2024 Oil on canvas 162.2 x 130.3 cm
Artist Collection, 2026
2024-2025《Myth: The Beginning Story》, Museum1, Busan
This work draws its motif from the episode “Metamorphoses – The Calydonian Boar Hunt” by Ovid. As Part 4 of this series, Park’s Land 38 focuses on the conflict that unfolds after the hunt.
The log symbolizing the life of Meleager functions here as the residue of remaining lifespan and time. The flame appears as a living presence and, simultaneously, as a trace of a process moving toward extinction, while fate reveals itself in a material form that settles into ash.

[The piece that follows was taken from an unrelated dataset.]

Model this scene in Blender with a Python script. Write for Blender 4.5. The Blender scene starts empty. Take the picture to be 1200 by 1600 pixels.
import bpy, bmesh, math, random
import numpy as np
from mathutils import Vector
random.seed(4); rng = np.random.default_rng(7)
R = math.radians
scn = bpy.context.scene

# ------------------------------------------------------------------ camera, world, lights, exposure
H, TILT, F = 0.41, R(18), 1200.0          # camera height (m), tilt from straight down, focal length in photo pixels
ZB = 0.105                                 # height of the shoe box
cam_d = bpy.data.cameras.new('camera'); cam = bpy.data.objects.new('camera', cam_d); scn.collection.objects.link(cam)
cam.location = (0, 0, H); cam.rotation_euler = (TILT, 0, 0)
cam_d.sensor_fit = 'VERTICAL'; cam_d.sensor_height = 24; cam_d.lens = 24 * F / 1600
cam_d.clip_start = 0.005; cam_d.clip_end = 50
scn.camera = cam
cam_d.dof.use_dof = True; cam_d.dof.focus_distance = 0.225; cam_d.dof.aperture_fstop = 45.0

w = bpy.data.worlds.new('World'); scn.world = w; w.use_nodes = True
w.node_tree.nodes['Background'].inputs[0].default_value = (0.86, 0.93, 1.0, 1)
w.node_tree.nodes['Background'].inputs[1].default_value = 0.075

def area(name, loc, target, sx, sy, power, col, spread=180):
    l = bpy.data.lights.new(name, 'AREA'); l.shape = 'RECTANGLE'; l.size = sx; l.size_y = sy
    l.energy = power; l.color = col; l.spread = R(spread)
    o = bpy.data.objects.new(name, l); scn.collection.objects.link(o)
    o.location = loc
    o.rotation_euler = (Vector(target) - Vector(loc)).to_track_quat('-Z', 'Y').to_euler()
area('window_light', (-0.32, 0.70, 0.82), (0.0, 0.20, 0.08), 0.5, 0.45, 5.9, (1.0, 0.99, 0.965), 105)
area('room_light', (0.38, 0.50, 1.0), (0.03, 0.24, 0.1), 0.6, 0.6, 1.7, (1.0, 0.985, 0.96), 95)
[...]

After the hunt, the heroes are no longer able to sustain a singular identity. The clustered, multi-limbed bodies within the pictorial field are fragments of a divided self, revealing hybrid forms that remain after existence has been dismantled. Through these fragmented bodies, I sought to expose the condition in which human beings are continuously placed within a process of ‘becoming’.
The circular stage does not signify a severed event, but rather symbolizes a structure of repeated mythological return. Heroic narratives do not arrive at completion; instead, they revert to conflict and annihilation. Transformation, therefore, is not a finished state, but forms a cycle in which, through disintegration and disappearance, it returns as another trace.
Ultimately, the fire in this work operates as a dual apparatus that both destroys existence and foretells the emergence of new forms. Through the debris and residual shapes left by fire, I seek to visually record that human existence is not a fixed entity, but a condition of perpetual transformation.
Park Jung Hyuk’s third painting series, ‘Park’s Land’, unfolds around the idea of “transformation.” When beginning this body of work, the artist was interested in exploring a sense of possibility, and transformation became the theme through which that notion could be articulated. Here, transformation does not refer to a simple shift from A to B, as in familiar mythic or cinematic narratives.
Instead, it encompasses a broader spectrum of states—what something could become, how roles shift according to circumstance, and the latent conditions inherent within a subject.
Figures and forms in the paintings appear structurally dismantled, blurred, or distorted through layered brushwork. These visual disruptions are less about depicting physical change and more about revealing multiple potential states at once.
Ultimately, ‘Park’s Land’ considers the conditions that allow transformation to occur rather than the moment of change itself. Through overlapping imagery and fluid gestures, the series presents a world defined not by what is changing, but by what can change—an expanded terrain for the artist’s ongoing exploration of painterly imagination.